#### WHAT YOU WILL DO:
Find the lines holding the string "scene" in the data, then copy all of them.

#### GIVEN DATA:
━━━━━━━━
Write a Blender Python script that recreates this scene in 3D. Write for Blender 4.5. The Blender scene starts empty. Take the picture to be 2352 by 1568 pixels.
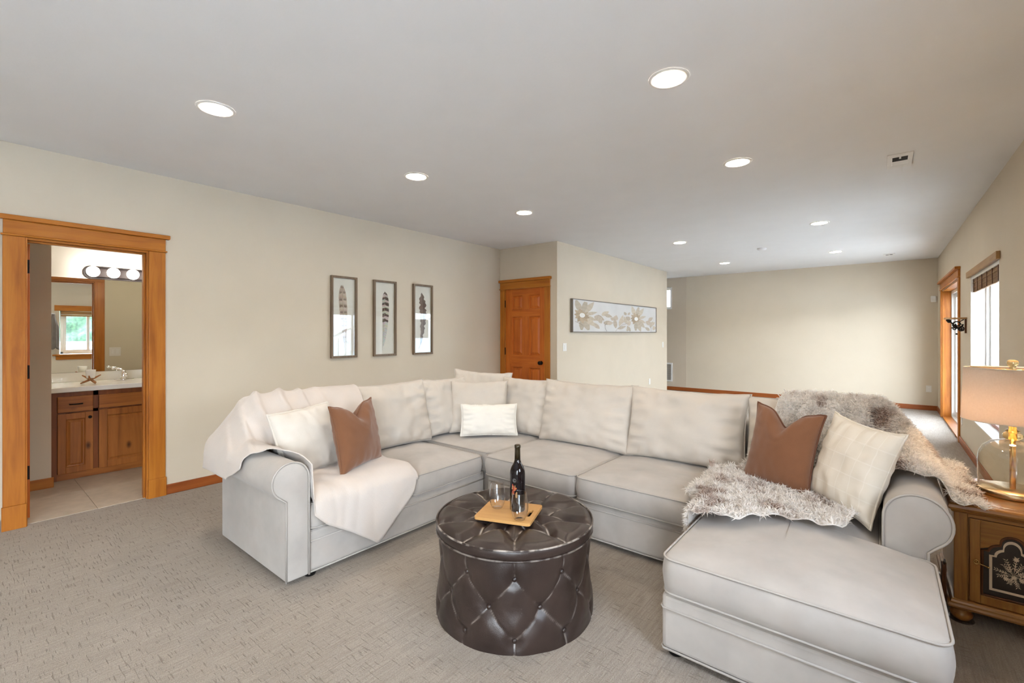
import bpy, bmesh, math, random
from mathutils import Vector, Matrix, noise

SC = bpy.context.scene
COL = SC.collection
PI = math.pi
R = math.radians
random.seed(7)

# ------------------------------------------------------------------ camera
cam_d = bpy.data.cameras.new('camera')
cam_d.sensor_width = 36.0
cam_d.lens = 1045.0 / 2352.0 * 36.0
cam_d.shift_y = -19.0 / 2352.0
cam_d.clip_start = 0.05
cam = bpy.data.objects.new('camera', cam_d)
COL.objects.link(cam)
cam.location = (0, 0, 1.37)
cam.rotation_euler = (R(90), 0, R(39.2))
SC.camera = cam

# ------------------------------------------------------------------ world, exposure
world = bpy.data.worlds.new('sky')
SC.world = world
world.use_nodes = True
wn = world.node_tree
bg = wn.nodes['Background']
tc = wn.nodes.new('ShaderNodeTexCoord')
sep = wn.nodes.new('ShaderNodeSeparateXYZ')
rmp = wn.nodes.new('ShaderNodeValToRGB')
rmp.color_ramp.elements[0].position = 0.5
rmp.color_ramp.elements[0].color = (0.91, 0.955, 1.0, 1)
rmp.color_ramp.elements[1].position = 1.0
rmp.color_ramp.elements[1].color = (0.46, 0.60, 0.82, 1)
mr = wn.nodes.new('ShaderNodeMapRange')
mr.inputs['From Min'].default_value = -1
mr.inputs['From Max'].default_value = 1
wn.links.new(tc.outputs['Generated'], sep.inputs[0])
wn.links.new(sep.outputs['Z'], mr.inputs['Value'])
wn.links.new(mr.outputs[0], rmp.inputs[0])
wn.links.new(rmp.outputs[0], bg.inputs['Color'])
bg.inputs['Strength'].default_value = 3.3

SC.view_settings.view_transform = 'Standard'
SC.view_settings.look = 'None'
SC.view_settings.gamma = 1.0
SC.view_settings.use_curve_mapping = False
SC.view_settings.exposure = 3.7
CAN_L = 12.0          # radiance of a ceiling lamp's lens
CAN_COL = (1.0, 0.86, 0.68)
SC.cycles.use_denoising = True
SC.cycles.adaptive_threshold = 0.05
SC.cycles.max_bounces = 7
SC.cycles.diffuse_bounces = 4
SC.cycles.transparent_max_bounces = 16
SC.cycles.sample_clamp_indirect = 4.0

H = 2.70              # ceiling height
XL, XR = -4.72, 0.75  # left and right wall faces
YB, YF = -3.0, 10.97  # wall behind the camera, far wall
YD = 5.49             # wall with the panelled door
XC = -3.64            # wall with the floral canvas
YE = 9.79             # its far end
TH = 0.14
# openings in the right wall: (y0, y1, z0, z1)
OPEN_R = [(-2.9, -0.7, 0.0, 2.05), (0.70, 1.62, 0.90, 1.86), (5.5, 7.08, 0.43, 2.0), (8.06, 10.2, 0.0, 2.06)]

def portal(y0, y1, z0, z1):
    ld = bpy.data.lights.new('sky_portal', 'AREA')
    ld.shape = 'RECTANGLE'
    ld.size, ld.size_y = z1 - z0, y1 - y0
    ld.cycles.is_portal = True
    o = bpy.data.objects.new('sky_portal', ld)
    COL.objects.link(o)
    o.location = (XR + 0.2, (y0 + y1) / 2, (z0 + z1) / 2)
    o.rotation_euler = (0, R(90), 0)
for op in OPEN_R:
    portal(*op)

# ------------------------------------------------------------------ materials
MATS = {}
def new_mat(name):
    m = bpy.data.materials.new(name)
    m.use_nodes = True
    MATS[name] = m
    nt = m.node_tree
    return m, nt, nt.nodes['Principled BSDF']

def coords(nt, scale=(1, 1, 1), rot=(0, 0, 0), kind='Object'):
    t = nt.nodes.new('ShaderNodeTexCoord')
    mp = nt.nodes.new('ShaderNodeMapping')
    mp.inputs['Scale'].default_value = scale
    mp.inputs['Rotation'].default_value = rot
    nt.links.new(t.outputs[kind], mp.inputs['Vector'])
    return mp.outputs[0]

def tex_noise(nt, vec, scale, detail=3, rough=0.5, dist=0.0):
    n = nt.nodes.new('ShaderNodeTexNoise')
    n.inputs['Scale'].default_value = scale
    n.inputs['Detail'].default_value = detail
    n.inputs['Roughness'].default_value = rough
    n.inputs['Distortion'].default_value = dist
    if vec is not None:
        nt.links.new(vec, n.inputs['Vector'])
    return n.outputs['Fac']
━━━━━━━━
#### RIGHT ANSWER:
Write a Blender Python script that recreates this scene in 3D. Write for Blender 4.5. The Blender scene starts empty. Take the picture to be 2352 by 1568 pixels.
SC = bpy.context.scene